Another impressive aspect of Enbridge is its dividend, which recently yielded 6.6%. The company seems quite committed to its payouts, having paid dividends for more than 67 years and upping those payouts by an annual average of 10% over the past 27 years.

That dividend seems like it's not going anywhere, as the company churns out a lot of cash, which can support further dividend increases and can also be deployed helping the company grow -- via acquisitions, for example. It's also been repurchasing shares, which rewards shareholders by leaving each remaining share more valuable.

3. WM

Then there's WM (WM 0.97%) -- until recently known as Waste Management -- which you might be quite familiar with, if your household is one of millions that have their waste and recyclables collected by the company.
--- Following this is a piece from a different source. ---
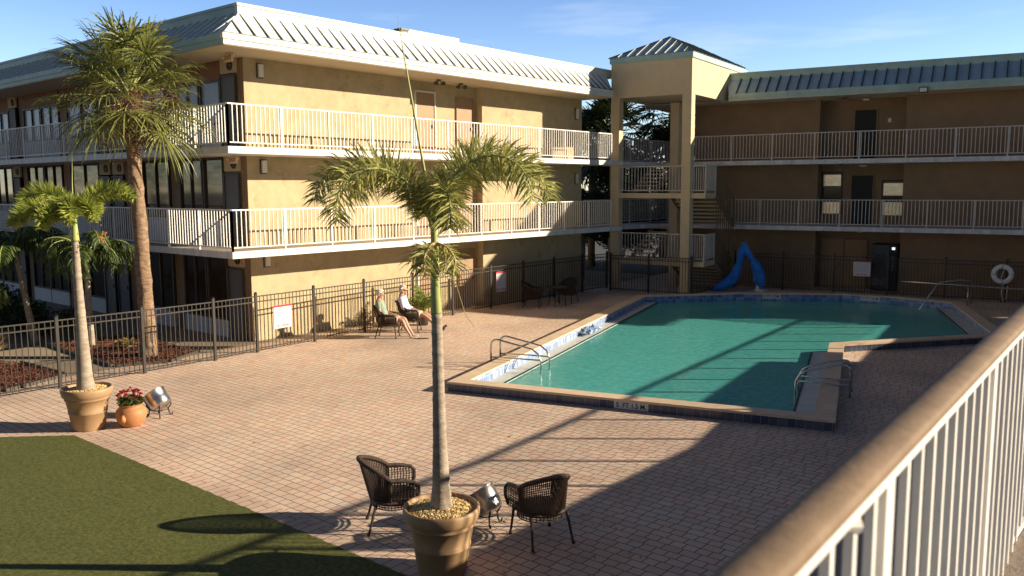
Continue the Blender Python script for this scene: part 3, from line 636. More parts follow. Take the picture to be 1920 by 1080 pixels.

In its own words, WM is "North America's largest comprehensive waste management environmental solutions provider" and "the largest recycler of post-consumer materials." It's involved in collecting, recycling, and disposing of waste for residential, commercial, industrial, and municipal customers across the U.S. and Canada.

WM is a surprisingly innovative trash specialist, too, transforming landfill gases into electricity at some facilities. Its huge fleet of trucks includes more than 10,000 natural gas trucks, "the largest heavy-duty natural gas truck fleet of its kind in North America."

WM may appear to be in a boring business, but it's a solid long-term grower, generating lots of cash for further dividend increases and share repurchases. (It also helps that waste removal is a dependable business -- it's not going away or being moved to the cloud.) In its first quarter, operating revenue was up 13%, with earnings per share rising 24%.

The stock's dividend recently yielded about 1.8%, and it has increased that payout by an annual average of 9% over the past five years.

These are just three of many terrific dividend-paying stocks out there. With the market having headed south so sharply lately, lots of solid companies have higher-than-usual dividend yields. Whether you add some of these or other dividend payers to your portfolio, you can enjoy being paid cash just for holding them.